U.S. calls global meeting on financial crisis

The U.S. and other nations fought on multiple fronts Wednesday to contain a deepening financial crisis before it triggers a global recession.

Underscoring a dramatic shift in global financial influence toward rising powers, Treasury Secretary Henry Paulson called for a special meeting of the Group of 20 nations to brainstorm crisis remedies.

The meeting Saturday in Washington will bring together the deeply troubled U.S. and European economies with the cash-rich stars of the developing world, such as China, Brazil and Saudi Arabia. The G-20 produces 90% of world economic output.

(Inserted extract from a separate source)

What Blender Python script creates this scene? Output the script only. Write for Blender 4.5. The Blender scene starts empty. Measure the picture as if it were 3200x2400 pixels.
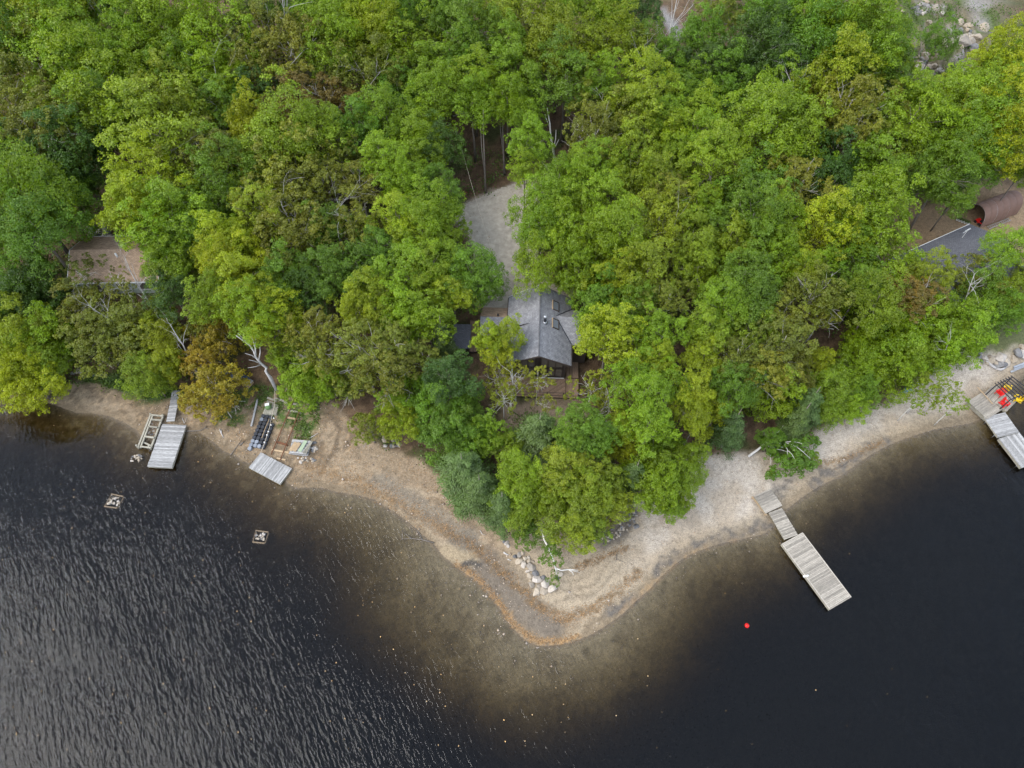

Paulson said the U.S. was attacking the credit crunch with numerous tools. But he warned that the upheaval would not end soon and said Americans must show "some measure of patience."

Also Wednesday, the U.K. guaranteed interbank lending and injected about $87 billion into its banks, hoping to spur lending. And central banks in six countries, including the U.S., lowered interest rates by half a percentage point in a historic joint attack on clogged global capital channels. China followed with a 0.27-point cut.

Financial markets were unimpressed. The Dow Jones industrial average skidded 189 points, or 2%, to 9258, its sixth drop in a row.

Credit markets also remained locked up. The London Interbank Offered Rate, the rate banks charge each other, rose 1.4 percentage points to 5.38%.

Jay Mueller, portfolio manager at Wells Capital Management, says the rate cuts will eventually bear fruit. "It's like taking antibiotics," he says. "You may not feel better the next day."

On Friday, finance ministers from the G-7 advanced nations will discuss crisis-fighting steps. One option: helping cash-starved U.S. corporations tap the massive dollar reserves of countries in Asia and the Middle East.

Chronic U.S. trade deficits have resulted in a huge transfer of wealth to Asian exporters and oil producers. China alone has $1.8 trillion in foreign-exchange reserves.

Monetary authorities now are eyeing ways that Asian banks, largely unaffected by the subprime mortgage losses that have devastated U.S. and European institutions, could tap those reserves for loans to top-shelf U.S. corporations.

The aim: "recycling dollar reserves into the commercial sectors where credit has been cut off," said Adam Posen of the Peterson Institute for International Economics. That could help U.S. companies meet payroll and other operating expenses. But it would allow foreign banks to gain market share at the expense of their weakened U.S. rivals.